Comparison: 94 X-Clubs vs 943 National Results

The full-field results for 943 players taking part in the New Zealand-Wide Pairs on 1st Novemebr was compared with the event scored over 94 X-Clubs players from six Compass clubs to ascertain the degree of accuracy which X-Clubs is producing.

We have already seen that wild swings can occur when a club session with six tables is scored across a field of 50 tables. The conclusion is that the bigger the field, the more objective the result in cross-field scoring. Here we are given the opportunity to compare a sample of one tenth the population with the actual population itself - which we may assume to be 100% accurate.

We started with fishing out the scores of the 94 Compass players and looking at the differences with their X-Clubs scores. Adding up all these differences we got a total of just 0.45 ie - the average of the X-Clubs scoring was virtually identical to the average score population.

53 scores moved up, 34 of them being E/W scores.
41 scores moved down, 12 of them being E/W scores.

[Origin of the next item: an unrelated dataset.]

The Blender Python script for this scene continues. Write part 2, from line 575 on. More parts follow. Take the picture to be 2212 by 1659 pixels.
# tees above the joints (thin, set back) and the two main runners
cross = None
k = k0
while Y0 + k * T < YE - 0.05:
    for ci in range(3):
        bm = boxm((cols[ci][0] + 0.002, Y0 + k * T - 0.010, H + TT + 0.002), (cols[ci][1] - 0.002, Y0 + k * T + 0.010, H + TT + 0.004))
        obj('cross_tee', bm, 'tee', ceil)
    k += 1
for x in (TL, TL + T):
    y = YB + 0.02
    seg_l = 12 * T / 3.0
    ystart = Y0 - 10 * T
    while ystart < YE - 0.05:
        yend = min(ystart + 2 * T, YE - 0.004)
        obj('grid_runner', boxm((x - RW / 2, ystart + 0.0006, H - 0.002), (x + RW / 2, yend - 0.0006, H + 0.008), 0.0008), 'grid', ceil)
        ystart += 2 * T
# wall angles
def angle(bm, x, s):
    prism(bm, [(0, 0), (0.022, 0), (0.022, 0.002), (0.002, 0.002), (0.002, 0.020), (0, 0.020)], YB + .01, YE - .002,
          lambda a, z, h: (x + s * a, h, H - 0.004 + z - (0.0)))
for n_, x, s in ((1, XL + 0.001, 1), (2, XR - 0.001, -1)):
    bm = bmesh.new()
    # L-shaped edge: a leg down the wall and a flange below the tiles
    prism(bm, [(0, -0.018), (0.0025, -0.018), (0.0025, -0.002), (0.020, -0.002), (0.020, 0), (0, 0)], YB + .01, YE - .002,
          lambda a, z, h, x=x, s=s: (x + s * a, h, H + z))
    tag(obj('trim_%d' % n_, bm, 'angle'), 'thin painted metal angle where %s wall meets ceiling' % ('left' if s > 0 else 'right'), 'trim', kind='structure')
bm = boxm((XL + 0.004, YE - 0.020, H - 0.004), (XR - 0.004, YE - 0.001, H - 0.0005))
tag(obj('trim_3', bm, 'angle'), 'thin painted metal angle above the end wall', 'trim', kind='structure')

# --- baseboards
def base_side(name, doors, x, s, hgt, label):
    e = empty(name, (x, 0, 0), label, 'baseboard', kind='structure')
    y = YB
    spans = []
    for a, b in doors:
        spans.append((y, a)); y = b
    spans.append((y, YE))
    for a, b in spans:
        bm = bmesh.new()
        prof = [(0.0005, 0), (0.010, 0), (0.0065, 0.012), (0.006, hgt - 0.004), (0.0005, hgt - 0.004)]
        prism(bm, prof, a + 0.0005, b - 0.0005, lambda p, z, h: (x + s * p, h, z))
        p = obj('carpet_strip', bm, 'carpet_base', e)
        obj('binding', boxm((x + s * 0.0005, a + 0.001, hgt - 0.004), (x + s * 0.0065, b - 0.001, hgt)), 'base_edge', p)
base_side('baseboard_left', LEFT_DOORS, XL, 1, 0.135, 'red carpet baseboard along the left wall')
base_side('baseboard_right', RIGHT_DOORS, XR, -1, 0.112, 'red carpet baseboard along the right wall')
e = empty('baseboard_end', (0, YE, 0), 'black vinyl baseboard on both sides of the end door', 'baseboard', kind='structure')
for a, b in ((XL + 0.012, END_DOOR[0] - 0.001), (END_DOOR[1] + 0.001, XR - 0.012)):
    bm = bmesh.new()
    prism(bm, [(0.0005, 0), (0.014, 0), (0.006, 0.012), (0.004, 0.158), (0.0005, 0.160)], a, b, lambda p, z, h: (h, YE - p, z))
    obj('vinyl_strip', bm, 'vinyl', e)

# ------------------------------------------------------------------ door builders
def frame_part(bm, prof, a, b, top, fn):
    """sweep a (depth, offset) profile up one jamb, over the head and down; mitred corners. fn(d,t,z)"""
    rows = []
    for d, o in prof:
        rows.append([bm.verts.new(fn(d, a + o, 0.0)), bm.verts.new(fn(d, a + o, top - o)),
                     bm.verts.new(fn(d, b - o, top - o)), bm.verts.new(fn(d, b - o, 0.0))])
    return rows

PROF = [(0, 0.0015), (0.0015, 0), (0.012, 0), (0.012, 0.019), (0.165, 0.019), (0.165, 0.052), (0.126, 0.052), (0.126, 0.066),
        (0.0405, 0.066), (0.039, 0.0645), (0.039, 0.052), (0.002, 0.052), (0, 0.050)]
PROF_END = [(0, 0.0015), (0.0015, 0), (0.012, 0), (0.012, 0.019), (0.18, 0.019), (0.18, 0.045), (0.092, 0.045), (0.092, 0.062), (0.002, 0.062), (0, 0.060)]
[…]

There were 7 scores that moved down by more than 1% - one by -1.53% and another by -1.81%

There were 10 scores that moved up by more than 1% - one by +1.4% and another by +2.06%

82% of X-Club scores were within +/-1.00% of the national scores

72% of X-Club scores within +/-0.75% of national scores
64% of X-Club scores within +/-0.50% of national scores
20% of X-Club scores within +/-0.25% of national scores

As a predictor of placings there is a marked dichotomy - the bottom half of the X-Clubs listing being unduly pessimistic by an
average of 35 places with the top half overestimating by an average of 41 places. Overall an average over-prediction of 3 places. Dividing these figures by 10 makes them easier to digest.

These results seem reasonable enough, but the hope is that one day when our groups get "large enough" to be able to identify club sessions that could be thought of as advanced and to ringfence them off from other club sessions so that each division can play in its own class. This exercise was valuable in determining what that "large enough" value should be.

It seems that a field of 100 pairs is not quite enough to produce a stable result when compared to a field of 1000. Certainly 150 would be closer to an acceptable degree of predictive realism. That means that we would need about 250 pairs playing in a given session before we could split off 100 pairs to play amongst themselves. Some sessions currently are reaching up to 100 pairs.